The iron pieces, which were used to transport and install the components, were gradually eroded over time. Thereby, it was found that the location of the field test was completely reasonable in that the tide rose and fell in this area, the study area was greatly impacted by waves, and it was affected by a tropical climate with high humidity and high temperatures. Moreover, every year, this area suffers from many big storms. Thus, this study showed the effect of using fly ash and silica fume in structural concrete on the coast, particularly in a tropical sea area.

4. Conclusions

This paper presents an experimental study on the effect of fly ash and silica fume on the properties of cement paste with various percentages of fly ash and silica fume in order to determine the optimum proportion of these materials with respect to durability. On the basis of the obtained results, the following conclusions can be drawn:

(1)

Using plasticizer, as well as partial replacement of ordinary Portland cement with fly ash and silica fume, led to an improvement of the physical-micro-structural properties and durability of the hardened cement pastes.

(2)

The water demand increased as the content of silica fume increased and decreased with the increasing fly ash content.

(3)

The incorporation of fly ash and silica fume was found to decrease the chloride ion and sulfate ion concentration.

(4)

The microstructure analysis shows that the total porosity values of the hardened OPC–FA–SF blended cement pastes were higher than those of the neat cement paste at the early and intermediate periods of hydration (up to 56 days) and became close to, or even lower than (in the case of some cement blends), the neat OPC paste.
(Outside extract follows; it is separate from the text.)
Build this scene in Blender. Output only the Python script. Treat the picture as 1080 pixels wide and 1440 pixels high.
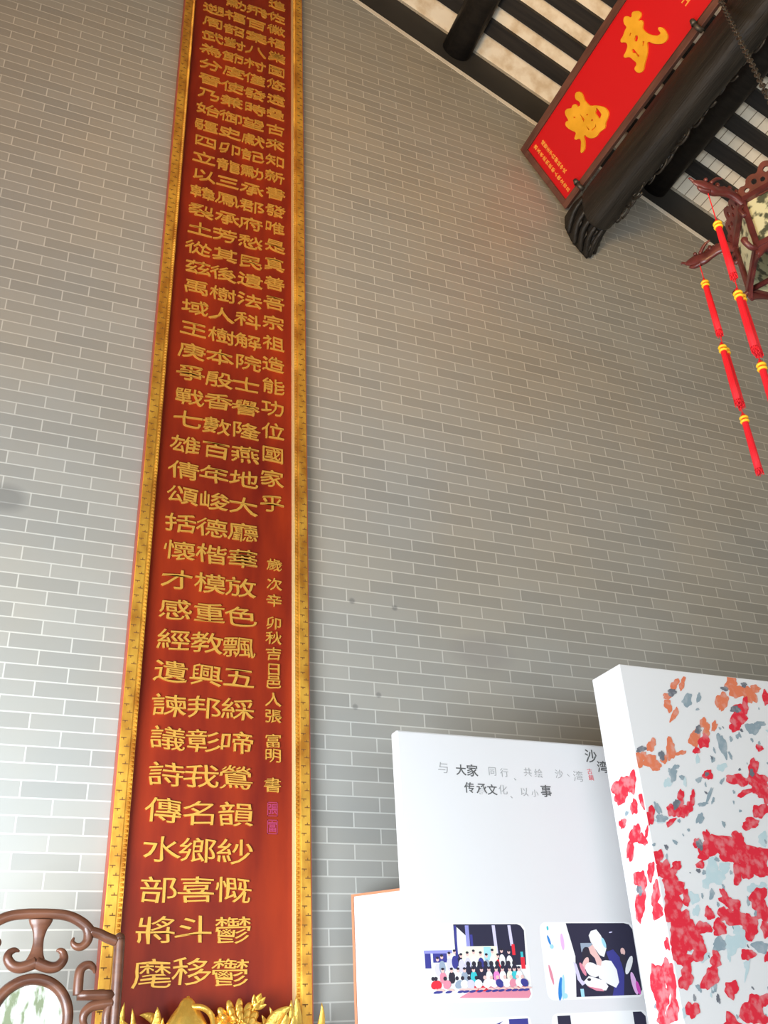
import bpy, bmesh, math, random
from mathutils import Vector, Matrix, Euler
random.seed(7)
for o in list(bpy.data.objects):
    bpy.data.objects.remove(o)
SC = bpy.context.scene
COL = SC.collection

# ------------------------------------------------------------ camera, light, exposure
CAM_Z = 0.70
cam_data = bpy.data.cameras.new('camera')
cam = bpy.data.objects.new('camera', cam_data)
COL.objects.link(cam)
cam_data.sensor_fit = 'VERTICAL'
cam_data.sensor_height = 36.0
cam_data.lens = 33.4835
cam_data.clip_start = 0.05
cam.matrix_world = Matrix((
    (0.9197, -0.1535, -0.3613, 0.0),
    (-0.3895, -0.4721, -0.7908, -4.102),
    (-0.0492, 0.8681, -0.4940, CAM_Z),
    (0, 0, 0, 1)))
SC.camera = cam
SC.view_settings.view_transform = 'Standard'
SC.view_settings.look = 'None'
SC.view_settings.gamma = 1.0
SC.view_settings.use_curve_mapping = False
SC.view_settings.exposure = 0.0
SC.cycles.max_bounces = 6

world = bpy.data.worlds.new('hall_ambient')
SC.world = world
world.use_nodes = True
world.node_tree.nodes['Background'].inputs[0].default_value = (1.0, 0.97, 0.78, 1)
world.node_tree.nodes['Background'].inputs[1].default_value = 0.12


def lamp(name, kind, loc, target, energy, color, size=1.0, size_y=None, spread=None):
    d = bpy.data.lights.new(name, kind)
    d.energy = energy
    d.color = color
    if kind == 'AREA':
        d.shape = 'RECTANGLE'
        d.size = size
        d.size_y = size_y or size
        if spread:
            d.spread = spread
    elif kind in ('POINT', 'SPOT'):
        d.shadow_soft_size = size
    o = bpy.data.objects.new(name, d)
    COL.objects.link(o)
    o.location = loc
    o.rotation_euler = (Vector(target) - Vector(loc)).to_track_quat('-Z', 'Y').to_euler()
    return o


# daylight: courtyard behind the viewer, plus a fill lamp added low on the left
lamp('side_daylight_fill', 'AREA', (-1.15, -2.2, 0.55), (0.8, 0, 1.2), 250, (0.84, 0.92, 1.0), 2.0, 1.1)
lamp('courtyard_daylight', 'AREA', (0.3, -7.5, 1.0), (0.9, 0, 1.3), 215, (0.84, 0.94, 1.0), 7.0, 1.5)
# warm hall lamps, out of view
lamp('hall_lamp_left', 'AREA', (-1.5, -3.0, 4.5), (0.2, 0, 7.2), 42, (1.0, 0.48, 0.13), 1.0, 1.0)
lamp('hall_lamp_centre', 'AREA', (-1.0, -4.5, 2.0), (3.6, -0.6, 7.3), 48, (1.0, 0.60, 0.20), 1.2, 1.2, math.radians(70))
lamp('hall_lamp_right', 'AREA', (5.0, -4.0, 3.2), (4.0, 0, 5.5), 24, (1.0, 0.80, 0.58), 1.2, 1.2)

# measured outlines: brush characters, painted dabs, chair profile, writing
WU=[[(1.3362, 0.4682), (1.3583, 0.454), (1.3773, 0.4271), (1.3737, 0.4067), (1.3549, 0.3973), (1.3341, 0.3958), (1.351, 0.38), (1.3477, 0.3566), (1.3254, 0.3402), (1.3225, 0.3106), (1.3303, 0.2789), (1.3521, 0.2357), (1.3774, 0.2099), (1.3917, 0.2086), (1.3941, 0.2274), (1.4005, 0.244), (1.4168, 0.2318), (1.4239, 0.2068), (1.421, 0.1778), (1.4091, 0.1491), (1.3878, 0.1428), (1.364, 0.1501), (1.3403, 0.1709), (1.3137, 0.2088), (1.2908, 0.2477), (1.2701, 0.2262), (1.2441, 0.2025), (1.2096, 0.1833), (1.1797, 0.1692), (1.1553, 0.1539), (1.1346, 0.1561), (1.1182, 0.1697), (1.1106, 0.1925), (1.1142, 0.2133), (1.1451, 0.2213), (1.1449, 0.255), (1.1372, 0.2949), (1.109, 0.3314), (1.1426, 0.3415), (1.1779, 0.3604), (1.1803, 0.3799), (1.1577, 0.4187), (1.1926, 0.4266), (1.2321, 0.4395), (1.248, 0.4421), (1.2499, 0.4678), (1.2627, 0.491), (1.2795, 0.4979), (1.2995, 0.4811), (1.3135, 0.455)]]
WU_HOLES=[[(1.2583, 0.3512), (1.2702, 0.3366), (1.2619, 0.3246), (1.2426, 0.3149), (1.2306, 0.3296), (1.2415, 0.3441)], [(1.1891, 0.3105), (1.194, 0.2851), (1.1937, 0.2577), (1.1916, 0.2353), (1.1843, 0.2413), (1.1853, 0.2761), (1.1726, 0.297)], [(1.2733, 0.2829), (1.2797, 0.2695), (1.2542, 0.2564), (1.2522, 0.2644)], [(1.2413, 0.3945), (1.2512, 0.3878), (1.2304, 0.38), (1.2271, 0.3869)]]
KUI=[[(0.674, 0.4836), (0.6964, 0.4756), (0.7112, 0.4529), (0.7068, 0.4228), (0.6962, 0.394), (0.6967, 0.3614), (0.7049, 0.329), (0.734, 0.2992), (0.7588, 0.2656), (0.7794, 0.2282), (0.7815, 0.1944), (0.7704, 0.1725), (0.7418, 0.1584), (0.7124, 0.1506), (0.687, 0.1325), (0.6603, 0.1386), (0.6316, 0.1467), (0.6071, 0.1443), (0.5794, 0.1538), (0.555, 0.1742), (0.539, 0.2031), (0.5293, 0.231), (0.5012, 0.1998), (0.4697, 0.169), (0.4432, 0.1619), (0.4243, 0.17), (0.4456, 0.1945), (0.4851, 0.2404), (0.4499, 0.2781), (0.4709, 0.2909), (0.4876, 0.2995), (0.475, 0.3366), (0.4616, 0.3808), (0.4645, 0.4103), (0.4845, 0.418), (0.4985, 0.4086), (0.5086, 0.4449), (0.5261, 0.473), (0.5554, 0.467), (0.5801, 0.4454), (0.6, 0.4496), (0.6236, 0.4349), (0.6302, 0.4039), (0.6549, 0.4055), (0.6568, 0.4297), (0.6492, 0.4559)]]
KUI_HOLES=[[(0.7331, 0.28), (0.7343, 0.2412), (0.731, 0.2162), (0.7032, 0.2067), (0.6972, 0.219), (0.6984, 0.2639)], [(0.6058, 0.3579), (0.6075, 0.3297), (0.6042, 0.3041), (0.5894, 0.2971), (0.5927, 0.3227), (0.5996, 0.3443)], [(0.5868, 0.2649), (0.5901, 0.2235), (0.5787, 0.2272), (0.582, 0.2527)], [(0.6521, 0.2109), (0.6418, 0.1933), (0.5974, 0.2011), (0.598, 0.2091), (0.6347, 0.201)], [(0.5516, 0.3915), (0.5625, 0.3795), (0.5554, 0.3726), (0.5444, 0.3846)], [(0.6415, 0.3183), (0.6521, 0.3066), (0.6451, 0.2997), (0.6345, 0.3115)], [(0.6465, 0.2605), (0.6571, 0.2488), (0.6501, 0.242), (0.6395, 0.2536)]]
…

In general, the total porosity of all of the blended cement pastes decreased with the length of time of hydration.

(5)

The optimal mixture composition was that with 20% fly ash, 10% silica fume, and 0.4% plasticizer.

(6)

The results of field tests in Vietnam in a tropical climate (high heat and humidity) after 4 years of operation showed that the components using admixture had better mechanical properties and less degradation than the control components.